### TASK DESCRIPTION
Copy out exactly the lines from the start of the data to the line containing "structure(finish('floor', bm, FLOORM))". Include both.

□ □ □ □

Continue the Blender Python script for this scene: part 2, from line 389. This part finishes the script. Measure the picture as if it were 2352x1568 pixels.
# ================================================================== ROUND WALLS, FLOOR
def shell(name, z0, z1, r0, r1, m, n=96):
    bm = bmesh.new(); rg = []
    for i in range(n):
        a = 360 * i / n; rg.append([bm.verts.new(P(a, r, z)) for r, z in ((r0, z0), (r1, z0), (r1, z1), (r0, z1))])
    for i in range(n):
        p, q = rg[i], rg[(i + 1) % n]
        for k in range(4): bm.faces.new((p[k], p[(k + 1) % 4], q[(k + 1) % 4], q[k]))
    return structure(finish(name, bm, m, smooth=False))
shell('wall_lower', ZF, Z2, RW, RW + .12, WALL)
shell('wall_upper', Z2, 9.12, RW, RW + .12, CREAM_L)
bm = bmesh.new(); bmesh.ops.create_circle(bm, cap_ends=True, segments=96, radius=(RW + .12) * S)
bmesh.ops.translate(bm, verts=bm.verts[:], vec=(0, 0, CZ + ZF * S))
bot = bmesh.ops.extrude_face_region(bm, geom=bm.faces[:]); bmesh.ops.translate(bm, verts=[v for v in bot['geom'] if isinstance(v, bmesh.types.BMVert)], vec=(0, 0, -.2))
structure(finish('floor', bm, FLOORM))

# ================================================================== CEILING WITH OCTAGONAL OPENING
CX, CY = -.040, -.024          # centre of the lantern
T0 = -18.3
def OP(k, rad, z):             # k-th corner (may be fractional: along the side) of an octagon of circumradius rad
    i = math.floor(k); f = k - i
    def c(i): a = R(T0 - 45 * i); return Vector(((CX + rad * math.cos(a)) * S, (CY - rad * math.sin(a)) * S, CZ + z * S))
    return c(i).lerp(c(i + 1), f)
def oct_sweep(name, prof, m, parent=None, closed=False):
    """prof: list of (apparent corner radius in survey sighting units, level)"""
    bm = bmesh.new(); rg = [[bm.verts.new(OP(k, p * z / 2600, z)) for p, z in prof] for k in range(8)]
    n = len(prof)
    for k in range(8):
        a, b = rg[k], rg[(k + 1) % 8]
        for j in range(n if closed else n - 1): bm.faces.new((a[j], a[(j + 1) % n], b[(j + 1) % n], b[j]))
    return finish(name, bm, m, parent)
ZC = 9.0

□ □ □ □

### EXERCISE OUTPUT
Continue the Blender Python script for this scene: part 2, from line 389. This part finishes the script. Measure the picture as if it were 2352x1568 pixels.
# ================================================================== ROUND WALLS, FLOOR
def shell(name, z0, z1, r0, r1, m, n=96):
    bm = bmesh.new(); rg = []
    for i in range(n):
        a = 360 * i / n; rg.append([bm.verts.new(P(a, r, z)) for r, z in ((r0, z0), (r1, z0), (r1, z1), (r0, z1))])
    for i in range(n):
        p, q = rg[i], rg[(i + 1) % n]
        for k in range(4): bm.faces.new((p[k], p[(k + 1) % 4], q[(k + 1) % 4], q[k]))
    return structure(finish(name, bm, m, smooth=False))
shell('wall_lower', ZF, Z2, RW, RW + .12, WALL)
shell('wall_upper', Z2, 9.12, RW, RW + .12, CREAM_L)
bm = bmesh.new(); bmesh.ops.create_circle(bm, cap_ends=True, segments=96, radius=(RW + .12) * S)
bmesh.ops.translate(bm, verts=bm.verts[:], vec=(0, 0, CZ + ZF * S))
bot = bmesh.ops.extrude_face_region(bm, geom=bm.faces[:]); bmesh.ops.translate(bm, verts=[v for v in bot['geom'] if isinstance(v, bmesh.types.BMVert)], vec=(0, 0, -.2))
structure(finish('floor', bm, FLOORM))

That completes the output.